** begin **

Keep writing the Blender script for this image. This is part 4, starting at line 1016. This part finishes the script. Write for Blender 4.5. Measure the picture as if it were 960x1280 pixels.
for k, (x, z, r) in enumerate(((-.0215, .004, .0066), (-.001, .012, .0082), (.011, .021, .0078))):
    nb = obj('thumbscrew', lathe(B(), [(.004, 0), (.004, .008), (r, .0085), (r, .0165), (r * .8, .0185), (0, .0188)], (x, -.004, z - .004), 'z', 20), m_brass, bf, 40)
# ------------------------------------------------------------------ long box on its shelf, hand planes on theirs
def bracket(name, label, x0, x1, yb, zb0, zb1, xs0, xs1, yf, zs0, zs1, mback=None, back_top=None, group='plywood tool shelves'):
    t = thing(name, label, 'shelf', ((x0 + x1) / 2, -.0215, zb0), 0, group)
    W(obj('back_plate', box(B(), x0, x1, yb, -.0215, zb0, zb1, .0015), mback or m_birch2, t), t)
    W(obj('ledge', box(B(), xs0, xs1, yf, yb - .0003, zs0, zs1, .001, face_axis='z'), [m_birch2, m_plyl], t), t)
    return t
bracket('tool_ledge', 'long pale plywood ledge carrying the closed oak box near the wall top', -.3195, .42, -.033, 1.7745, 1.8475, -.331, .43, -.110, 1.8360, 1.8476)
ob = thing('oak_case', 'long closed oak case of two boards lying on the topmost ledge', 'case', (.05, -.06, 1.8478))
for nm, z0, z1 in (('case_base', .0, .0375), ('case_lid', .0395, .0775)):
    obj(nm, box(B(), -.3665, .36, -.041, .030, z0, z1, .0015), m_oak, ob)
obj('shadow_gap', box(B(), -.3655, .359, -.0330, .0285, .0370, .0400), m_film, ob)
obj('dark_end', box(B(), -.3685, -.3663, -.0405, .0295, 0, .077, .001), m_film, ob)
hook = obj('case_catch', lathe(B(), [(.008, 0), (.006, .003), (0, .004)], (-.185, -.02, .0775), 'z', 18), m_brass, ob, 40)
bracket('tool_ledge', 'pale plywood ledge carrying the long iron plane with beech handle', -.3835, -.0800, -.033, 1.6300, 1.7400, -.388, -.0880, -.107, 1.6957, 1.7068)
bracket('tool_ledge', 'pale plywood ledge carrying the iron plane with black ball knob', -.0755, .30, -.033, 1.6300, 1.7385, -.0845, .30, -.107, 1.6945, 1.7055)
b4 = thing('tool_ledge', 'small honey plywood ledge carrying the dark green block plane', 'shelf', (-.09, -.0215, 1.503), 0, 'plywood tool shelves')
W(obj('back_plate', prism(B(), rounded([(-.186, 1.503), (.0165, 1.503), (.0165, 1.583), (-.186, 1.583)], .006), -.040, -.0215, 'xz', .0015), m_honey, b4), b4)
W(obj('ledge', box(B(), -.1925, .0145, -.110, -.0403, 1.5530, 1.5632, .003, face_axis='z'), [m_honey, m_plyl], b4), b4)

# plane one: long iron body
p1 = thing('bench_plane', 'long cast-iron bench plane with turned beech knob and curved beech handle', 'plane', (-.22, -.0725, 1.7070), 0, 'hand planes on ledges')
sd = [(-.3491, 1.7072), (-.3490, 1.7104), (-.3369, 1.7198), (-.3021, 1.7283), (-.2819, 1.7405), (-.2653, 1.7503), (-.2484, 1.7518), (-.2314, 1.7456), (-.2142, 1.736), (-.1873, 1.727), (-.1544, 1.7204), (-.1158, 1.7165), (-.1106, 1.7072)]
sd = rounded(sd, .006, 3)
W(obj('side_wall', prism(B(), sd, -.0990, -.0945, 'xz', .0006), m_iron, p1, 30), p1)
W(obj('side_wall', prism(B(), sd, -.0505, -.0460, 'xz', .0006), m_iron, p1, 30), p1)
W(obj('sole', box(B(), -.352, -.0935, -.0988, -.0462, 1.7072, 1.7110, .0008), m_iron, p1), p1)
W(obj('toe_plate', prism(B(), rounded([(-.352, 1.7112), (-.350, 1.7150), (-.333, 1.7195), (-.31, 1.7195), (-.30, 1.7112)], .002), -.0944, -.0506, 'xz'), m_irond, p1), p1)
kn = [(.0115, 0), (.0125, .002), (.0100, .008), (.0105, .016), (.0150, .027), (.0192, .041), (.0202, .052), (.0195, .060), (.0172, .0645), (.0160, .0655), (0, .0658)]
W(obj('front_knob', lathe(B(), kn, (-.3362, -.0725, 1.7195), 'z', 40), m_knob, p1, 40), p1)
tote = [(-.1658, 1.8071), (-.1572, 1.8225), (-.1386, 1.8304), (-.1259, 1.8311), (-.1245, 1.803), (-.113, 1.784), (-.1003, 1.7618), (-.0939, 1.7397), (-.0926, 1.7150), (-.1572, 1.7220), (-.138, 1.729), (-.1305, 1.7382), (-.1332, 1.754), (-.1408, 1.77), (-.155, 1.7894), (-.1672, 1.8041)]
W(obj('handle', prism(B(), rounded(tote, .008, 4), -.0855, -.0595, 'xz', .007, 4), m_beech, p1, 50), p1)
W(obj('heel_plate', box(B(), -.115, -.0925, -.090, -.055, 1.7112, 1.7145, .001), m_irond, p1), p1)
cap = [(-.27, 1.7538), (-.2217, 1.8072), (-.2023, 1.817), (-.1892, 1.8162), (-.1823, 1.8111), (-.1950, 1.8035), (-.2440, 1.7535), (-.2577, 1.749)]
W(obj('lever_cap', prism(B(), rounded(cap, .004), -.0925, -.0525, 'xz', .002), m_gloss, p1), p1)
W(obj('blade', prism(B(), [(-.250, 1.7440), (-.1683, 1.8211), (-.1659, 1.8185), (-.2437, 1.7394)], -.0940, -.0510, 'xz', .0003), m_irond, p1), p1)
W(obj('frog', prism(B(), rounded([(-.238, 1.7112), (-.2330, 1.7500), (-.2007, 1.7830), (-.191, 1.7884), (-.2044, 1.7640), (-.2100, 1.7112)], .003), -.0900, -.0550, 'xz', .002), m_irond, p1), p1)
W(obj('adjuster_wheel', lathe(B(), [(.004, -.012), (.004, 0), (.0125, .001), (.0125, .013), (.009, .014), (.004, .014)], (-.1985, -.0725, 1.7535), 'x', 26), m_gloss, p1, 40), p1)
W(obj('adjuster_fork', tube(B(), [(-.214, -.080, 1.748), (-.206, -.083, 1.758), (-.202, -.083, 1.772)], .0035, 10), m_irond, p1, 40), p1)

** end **
** begin **

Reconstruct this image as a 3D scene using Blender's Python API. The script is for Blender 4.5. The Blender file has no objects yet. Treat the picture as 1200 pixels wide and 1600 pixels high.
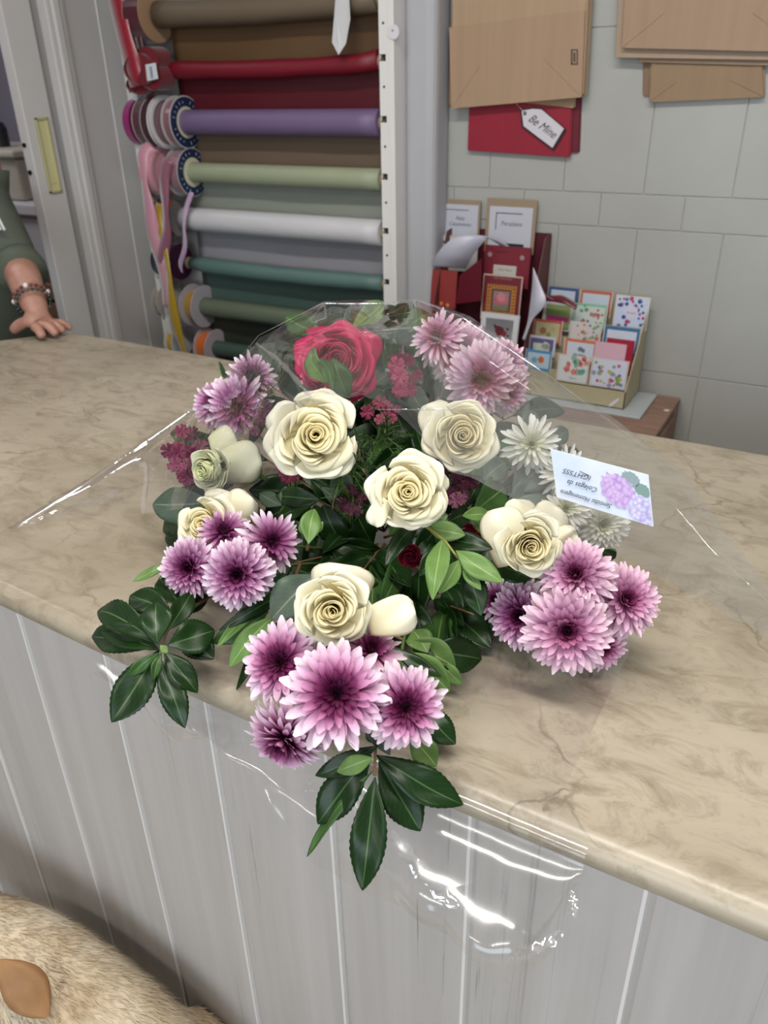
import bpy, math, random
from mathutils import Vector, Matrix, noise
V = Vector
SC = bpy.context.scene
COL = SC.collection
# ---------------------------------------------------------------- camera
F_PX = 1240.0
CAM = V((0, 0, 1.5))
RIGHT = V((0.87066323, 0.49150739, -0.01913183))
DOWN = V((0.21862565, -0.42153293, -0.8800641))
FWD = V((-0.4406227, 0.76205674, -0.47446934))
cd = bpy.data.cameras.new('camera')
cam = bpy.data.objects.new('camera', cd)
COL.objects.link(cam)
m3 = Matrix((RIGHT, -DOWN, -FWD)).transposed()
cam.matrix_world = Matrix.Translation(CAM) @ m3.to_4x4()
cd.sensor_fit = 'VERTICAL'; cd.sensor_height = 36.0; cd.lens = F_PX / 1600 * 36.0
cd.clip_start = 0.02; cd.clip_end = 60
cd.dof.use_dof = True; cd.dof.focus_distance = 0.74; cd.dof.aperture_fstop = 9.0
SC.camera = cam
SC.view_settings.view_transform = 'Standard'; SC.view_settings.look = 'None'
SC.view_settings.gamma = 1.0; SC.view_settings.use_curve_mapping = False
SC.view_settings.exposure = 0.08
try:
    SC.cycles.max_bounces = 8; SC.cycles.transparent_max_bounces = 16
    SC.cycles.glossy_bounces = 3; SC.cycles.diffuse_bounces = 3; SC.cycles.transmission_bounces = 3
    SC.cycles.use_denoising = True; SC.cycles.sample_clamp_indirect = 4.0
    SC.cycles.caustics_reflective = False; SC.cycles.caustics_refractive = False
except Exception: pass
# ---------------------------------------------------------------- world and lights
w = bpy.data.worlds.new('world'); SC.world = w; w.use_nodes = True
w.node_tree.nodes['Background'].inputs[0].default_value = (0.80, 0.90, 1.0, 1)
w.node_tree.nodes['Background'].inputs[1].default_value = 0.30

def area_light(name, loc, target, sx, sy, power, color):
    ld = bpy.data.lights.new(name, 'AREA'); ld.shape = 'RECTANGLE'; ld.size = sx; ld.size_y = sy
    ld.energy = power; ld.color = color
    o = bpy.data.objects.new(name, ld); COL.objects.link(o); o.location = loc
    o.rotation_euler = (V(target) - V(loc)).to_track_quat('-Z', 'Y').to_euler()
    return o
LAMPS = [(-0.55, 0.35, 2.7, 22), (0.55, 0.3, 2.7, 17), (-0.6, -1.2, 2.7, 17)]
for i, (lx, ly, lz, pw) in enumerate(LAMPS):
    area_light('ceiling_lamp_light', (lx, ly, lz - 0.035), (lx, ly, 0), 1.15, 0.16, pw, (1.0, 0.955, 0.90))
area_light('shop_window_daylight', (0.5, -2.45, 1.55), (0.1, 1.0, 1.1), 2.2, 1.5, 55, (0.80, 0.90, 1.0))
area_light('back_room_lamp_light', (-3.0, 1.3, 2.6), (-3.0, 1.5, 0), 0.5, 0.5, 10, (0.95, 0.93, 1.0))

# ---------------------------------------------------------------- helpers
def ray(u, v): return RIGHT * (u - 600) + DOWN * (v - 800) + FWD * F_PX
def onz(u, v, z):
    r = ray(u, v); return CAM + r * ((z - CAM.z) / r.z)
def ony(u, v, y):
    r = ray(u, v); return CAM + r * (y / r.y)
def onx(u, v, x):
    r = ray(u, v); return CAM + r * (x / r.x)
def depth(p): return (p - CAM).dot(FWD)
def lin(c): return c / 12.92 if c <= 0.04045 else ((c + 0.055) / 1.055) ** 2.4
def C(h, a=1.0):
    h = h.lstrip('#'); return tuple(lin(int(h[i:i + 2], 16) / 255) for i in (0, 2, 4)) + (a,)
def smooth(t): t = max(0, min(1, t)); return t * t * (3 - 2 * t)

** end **
** begin **

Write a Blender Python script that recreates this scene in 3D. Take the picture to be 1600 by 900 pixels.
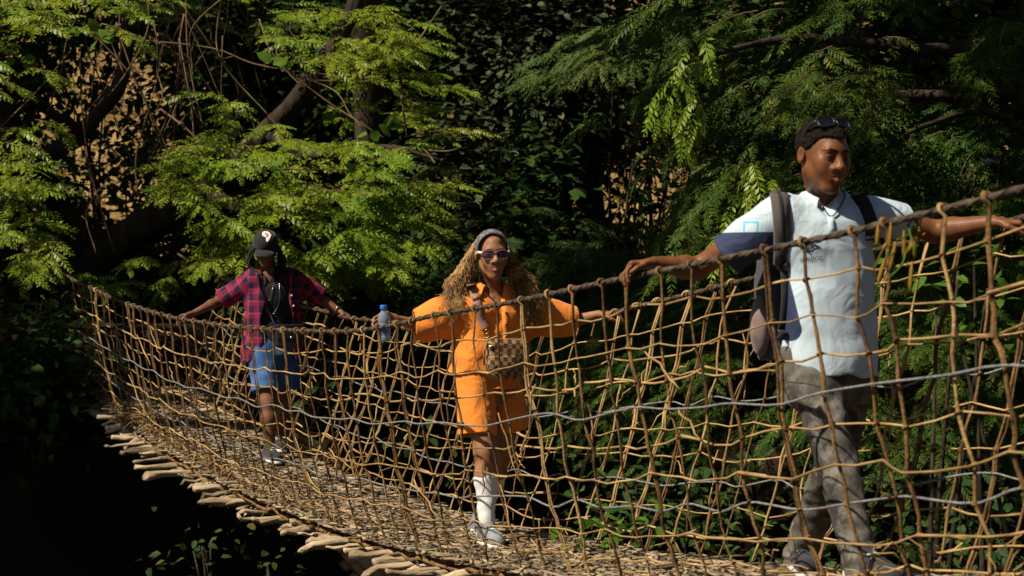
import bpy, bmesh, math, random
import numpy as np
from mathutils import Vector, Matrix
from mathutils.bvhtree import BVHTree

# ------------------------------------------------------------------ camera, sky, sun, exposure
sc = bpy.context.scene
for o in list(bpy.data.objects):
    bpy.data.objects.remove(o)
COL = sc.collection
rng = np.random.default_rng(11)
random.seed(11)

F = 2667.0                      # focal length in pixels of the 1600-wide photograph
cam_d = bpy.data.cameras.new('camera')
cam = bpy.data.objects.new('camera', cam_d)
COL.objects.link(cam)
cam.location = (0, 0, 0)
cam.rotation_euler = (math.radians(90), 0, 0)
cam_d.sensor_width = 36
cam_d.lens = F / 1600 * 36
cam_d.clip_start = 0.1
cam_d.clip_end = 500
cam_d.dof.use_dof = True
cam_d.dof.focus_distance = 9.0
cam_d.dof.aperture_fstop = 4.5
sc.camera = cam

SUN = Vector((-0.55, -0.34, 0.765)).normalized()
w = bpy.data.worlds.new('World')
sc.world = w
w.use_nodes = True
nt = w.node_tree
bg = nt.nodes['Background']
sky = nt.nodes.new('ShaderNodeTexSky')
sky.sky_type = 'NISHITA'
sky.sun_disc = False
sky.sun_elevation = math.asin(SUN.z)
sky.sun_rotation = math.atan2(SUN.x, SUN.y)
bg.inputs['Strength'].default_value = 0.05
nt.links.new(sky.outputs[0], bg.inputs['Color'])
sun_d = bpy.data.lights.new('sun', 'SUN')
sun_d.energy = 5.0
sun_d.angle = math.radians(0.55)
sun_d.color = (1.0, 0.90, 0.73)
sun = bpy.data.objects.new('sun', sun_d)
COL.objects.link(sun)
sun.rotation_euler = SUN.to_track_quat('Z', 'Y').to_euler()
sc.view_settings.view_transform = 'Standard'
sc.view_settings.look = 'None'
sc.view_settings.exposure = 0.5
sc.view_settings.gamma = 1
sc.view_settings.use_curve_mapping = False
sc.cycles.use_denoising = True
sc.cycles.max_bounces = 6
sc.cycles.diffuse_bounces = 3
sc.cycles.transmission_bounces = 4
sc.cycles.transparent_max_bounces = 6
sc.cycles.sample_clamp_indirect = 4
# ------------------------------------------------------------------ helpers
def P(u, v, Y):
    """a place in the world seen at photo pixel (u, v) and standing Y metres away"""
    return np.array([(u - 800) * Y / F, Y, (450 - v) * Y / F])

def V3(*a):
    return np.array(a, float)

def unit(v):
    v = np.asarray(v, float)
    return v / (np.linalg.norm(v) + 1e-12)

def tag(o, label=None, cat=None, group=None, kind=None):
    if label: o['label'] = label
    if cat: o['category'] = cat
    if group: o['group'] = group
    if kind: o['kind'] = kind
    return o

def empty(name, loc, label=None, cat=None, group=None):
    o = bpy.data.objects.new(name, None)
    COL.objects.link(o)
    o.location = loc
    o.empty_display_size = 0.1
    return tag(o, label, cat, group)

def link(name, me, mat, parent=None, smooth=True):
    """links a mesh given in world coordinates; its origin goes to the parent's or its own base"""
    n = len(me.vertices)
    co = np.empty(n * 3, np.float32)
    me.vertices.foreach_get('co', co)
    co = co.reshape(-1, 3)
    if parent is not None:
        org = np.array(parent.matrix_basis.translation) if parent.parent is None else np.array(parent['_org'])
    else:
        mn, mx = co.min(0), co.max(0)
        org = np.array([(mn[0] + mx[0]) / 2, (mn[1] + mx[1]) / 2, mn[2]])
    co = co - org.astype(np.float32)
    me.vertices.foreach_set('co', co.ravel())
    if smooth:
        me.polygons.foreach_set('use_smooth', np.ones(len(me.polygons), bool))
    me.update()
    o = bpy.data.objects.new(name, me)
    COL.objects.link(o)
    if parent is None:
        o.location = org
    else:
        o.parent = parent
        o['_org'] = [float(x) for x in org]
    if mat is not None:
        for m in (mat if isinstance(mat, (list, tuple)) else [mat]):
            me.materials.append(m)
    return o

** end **

▶ [TO BE DONE]
Exactly reproduce the stretch that starts at the line containing "Reconstruct this image" and ends at the line containing "w.node_tree.nodes['Background'].inputs[1].default_value = 0.30", both ends included; leave any pictures out.

▶ [ANSWER TO THE PROBLEM]
Reconstruct this image as a 3D scene using Blender's Python API. The script is for Blender 4.5. The Blender file has no objects yet. Treat the picture as 1200 pixels wide and 1600 pixels high.
import bpy, math, random
from mathutils import Vector, Matrix, noise
V = Vector
SC = bpy.context.scene
COL = SC.collection
# ---------------------------------------------------------------- camera
F_PX = 1240.0
CAM = V((0, 0, 1.5))
RIGHT = V((0.87066323, 0.49150739, -0.01913183))
DOWN = V((0.21862565, -0.42153293, -0.8800641))
FWD = V((-0.4406227, 0.76205674, -0.47446934))
cd = bpy.data.cameras.new('camera')
cam = bpy.data.objects.new('camera', cd)
COL.objects.link(cam)
m3 = Matrix((RIGHT, -DOWN, -FWD)).transposed()
cam.matrix_world = Matrix.Translation(CAM) @ m3.to_4x4()
cd.sensor_fit = 'VERTICAL'; cd.sensor_height = 36.0; cd.lens = F_PX / 1600 * 36.0
cd.clip_start = 0.02; cd.clip_end = 60
cd.dof.use_dof = True; cd.dof.focus_distance = 0.74; cd.dof.aperture_fstop = 9.0
SC.camera = cam
SC.view_settings.view_transform = 'Standard'; SC.view_settings.look = 'None'
SC.view_settings.gamma = 1.0; SC.view_settings.use_curve_mapping = False
SC.view_settings.exposure = 0.08
try:
    SC.cycles.max_bounces = 8; SC.cycles.transparent_max_bounces = 16
    SC.cycles.glossy_bounces = 3; SC.cycles.diffuse_bounces = 3; SC.cycles.transmission_bounces = 3
    SC.cycles.use_denoising = True; SC.cycles.sample_clamp_indirect = 4.0
    SC.cycles.caustics_reflective = False; SC.cycles.caustics_refractive = False
except Exception: pass
# ---------------------------------------------------------------- world and lights
w = bpy.data.worlds.new('world'); SC.world = w; w.use_nodes = True
w.node_tree.nodes['Background'].inputs[0].default_value = (0.80, 0.90, 1.0, 1)
w.node_tree.nodes['Background'].inputs[1].default_value = 0.30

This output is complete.